Palin arrived at the State Fair with Beach and Sinclair about 10:45 a.m., just as presidential candidate Tim Pawlenty was finishing up with his pork-chop-flipping photo op. After coming in Gate 7, a back-door entrance used by fair participants bringing in calves and horses, Palin headed straight for the Cattle Barn.


Beaming, she chatted with camera-armed fairgoers as aides and security watched over her, including an off-duty Des Moines police officer in a Hawaiian shirt.


Palin told reporters she's not trying to snub Iowans.


"I do understand the passion Iowa has for this early process. I love it," she said. "It's part of the political heritage of America and I respect it."


But she said it was too early to enter the race, and added: "Hopefully, if I were to jump in there, my ideas would have an appeal not to just Iowa and New Hampshire and South Carolina but every other state, too."


Palin said she was in Iowa for just a day.


"I don't want to step on anybody's toes so I won't be in the state tomorrow," she said, referring to today's straw poll.


But next month "has to be kind of a drop-dead timeline" for deciding whether or not she will make a bid for the White House herself, she said.


At one point, her husband, Todd, told the horde of reporters: "You guys are killing me. I'm starving."

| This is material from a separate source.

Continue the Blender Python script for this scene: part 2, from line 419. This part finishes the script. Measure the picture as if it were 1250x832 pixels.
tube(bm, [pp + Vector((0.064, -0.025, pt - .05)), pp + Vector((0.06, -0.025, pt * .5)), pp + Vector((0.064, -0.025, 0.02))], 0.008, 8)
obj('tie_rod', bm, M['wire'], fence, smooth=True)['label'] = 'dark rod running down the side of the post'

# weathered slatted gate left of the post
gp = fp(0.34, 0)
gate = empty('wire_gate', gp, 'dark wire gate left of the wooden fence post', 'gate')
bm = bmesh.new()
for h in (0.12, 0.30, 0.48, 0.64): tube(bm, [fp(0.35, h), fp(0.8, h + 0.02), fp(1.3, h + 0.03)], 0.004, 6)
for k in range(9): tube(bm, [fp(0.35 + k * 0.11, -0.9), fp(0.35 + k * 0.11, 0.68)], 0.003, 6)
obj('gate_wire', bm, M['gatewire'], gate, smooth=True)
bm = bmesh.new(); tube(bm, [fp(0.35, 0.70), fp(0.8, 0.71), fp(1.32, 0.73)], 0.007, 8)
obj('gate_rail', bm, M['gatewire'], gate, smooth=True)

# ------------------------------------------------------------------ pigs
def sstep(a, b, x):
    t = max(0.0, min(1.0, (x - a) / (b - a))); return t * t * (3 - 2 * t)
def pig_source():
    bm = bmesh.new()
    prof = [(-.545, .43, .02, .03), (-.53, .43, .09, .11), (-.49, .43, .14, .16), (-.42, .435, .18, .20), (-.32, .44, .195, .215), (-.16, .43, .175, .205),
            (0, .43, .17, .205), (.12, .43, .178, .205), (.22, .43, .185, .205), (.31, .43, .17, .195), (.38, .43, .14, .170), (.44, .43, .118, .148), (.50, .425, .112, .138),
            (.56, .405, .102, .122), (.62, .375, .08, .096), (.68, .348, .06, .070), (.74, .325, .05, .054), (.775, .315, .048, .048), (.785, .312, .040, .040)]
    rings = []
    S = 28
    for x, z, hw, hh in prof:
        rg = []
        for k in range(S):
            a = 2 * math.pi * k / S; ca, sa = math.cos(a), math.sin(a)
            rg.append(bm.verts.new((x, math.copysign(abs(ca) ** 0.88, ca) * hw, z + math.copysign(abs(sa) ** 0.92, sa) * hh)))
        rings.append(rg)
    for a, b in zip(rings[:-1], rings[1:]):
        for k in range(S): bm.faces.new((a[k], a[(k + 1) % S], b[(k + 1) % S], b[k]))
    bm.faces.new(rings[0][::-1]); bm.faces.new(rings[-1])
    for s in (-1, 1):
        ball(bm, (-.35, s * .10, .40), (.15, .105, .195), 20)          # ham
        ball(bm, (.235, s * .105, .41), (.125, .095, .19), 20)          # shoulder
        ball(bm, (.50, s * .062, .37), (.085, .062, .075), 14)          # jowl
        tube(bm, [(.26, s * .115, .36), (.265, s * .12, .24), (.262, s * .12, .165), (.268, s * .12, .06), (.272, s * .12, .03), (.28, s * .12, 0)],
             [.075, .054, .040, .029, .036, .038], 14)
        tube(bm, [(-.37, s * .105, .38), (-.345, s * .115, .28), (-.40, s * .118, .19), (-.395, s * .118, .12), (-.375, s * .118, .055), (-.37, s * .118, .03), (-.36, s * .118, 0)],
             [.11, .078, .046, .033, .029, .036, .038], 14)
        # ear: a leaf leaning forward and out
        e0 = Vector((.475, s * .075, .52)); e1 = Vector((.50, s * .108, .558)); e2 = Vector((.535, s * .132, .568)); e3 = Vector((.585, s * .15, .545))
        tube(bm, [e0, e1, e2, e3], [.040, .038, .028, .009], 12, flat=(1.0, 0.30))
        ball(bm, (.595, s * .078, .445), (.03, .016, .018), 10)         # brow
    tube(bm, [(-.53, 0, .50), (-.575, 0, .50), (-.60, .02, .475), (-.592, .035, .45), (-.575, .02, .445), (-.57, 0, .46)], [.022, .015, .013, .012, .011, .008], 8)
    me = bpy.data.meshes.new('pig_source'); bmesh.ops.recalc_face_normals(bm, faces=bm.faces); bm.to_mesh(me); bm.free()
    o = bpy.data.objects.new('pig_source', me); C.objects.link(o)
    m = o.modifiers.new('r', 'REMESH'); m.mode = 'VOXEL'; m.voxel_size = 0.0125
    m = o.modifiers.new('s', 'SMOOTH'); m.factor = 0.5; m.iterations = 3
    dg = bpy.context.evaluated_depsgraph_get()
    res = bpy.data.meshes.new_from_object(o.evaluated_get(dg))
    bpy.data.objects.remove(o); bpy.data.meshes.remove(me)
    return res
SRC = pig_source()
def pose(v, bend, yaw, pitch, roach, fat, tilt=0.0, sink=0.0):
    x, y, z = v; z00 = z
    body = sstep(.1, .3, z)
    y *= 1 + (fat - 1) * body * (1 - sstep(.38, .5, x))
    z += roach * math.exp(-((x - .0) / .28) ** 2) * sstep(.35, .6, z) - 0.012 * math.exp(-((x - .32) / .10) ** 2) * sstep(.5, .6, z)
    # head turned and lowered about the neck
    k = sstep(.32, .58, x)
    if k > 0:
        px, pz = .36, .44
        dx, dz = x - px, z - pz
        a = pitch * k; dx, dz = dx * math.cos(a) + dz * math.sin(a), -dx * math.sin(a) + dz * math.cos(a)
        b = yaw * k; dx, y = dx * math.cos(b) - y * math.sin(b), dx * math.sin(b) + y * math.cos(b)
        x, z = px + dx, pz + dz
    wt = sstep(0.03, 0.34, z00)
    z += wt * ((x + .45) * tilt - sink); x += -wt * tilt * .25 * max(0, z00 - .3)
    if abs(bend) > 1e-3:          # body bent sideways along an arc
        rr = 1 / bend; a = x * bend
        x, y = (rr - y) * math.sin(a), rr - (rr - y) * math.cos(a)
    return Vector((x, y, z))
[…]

But it was Palin who chose to linger. She praised former U.S. House Speaker Newt Gingrich for calling out the press for focusing on the minutiae of the race, rather than issues, but cheerfully answered questions until the reporters tailing her had nothing left to ask.


Palin, after telling supporters in an email Wednesday that she wanted to try fried butter on a stick, ate a corn dog for lunch.


Palin also appeared on "The Sean Hannity Show," a conservative program on Fox News, at 8 p.m. live from the fair.


She threw a miniature football to the crowd soon after taking the stage, gaining loud cheers. Hundreds of people surrounded the stage, set up in a street near the Agriculture Building.


On the program, Palin praised Newt Gingrich for calling out moderators of the Fox News/Iowa GOP presidential debate Thursday for so-called "gotcha" questions.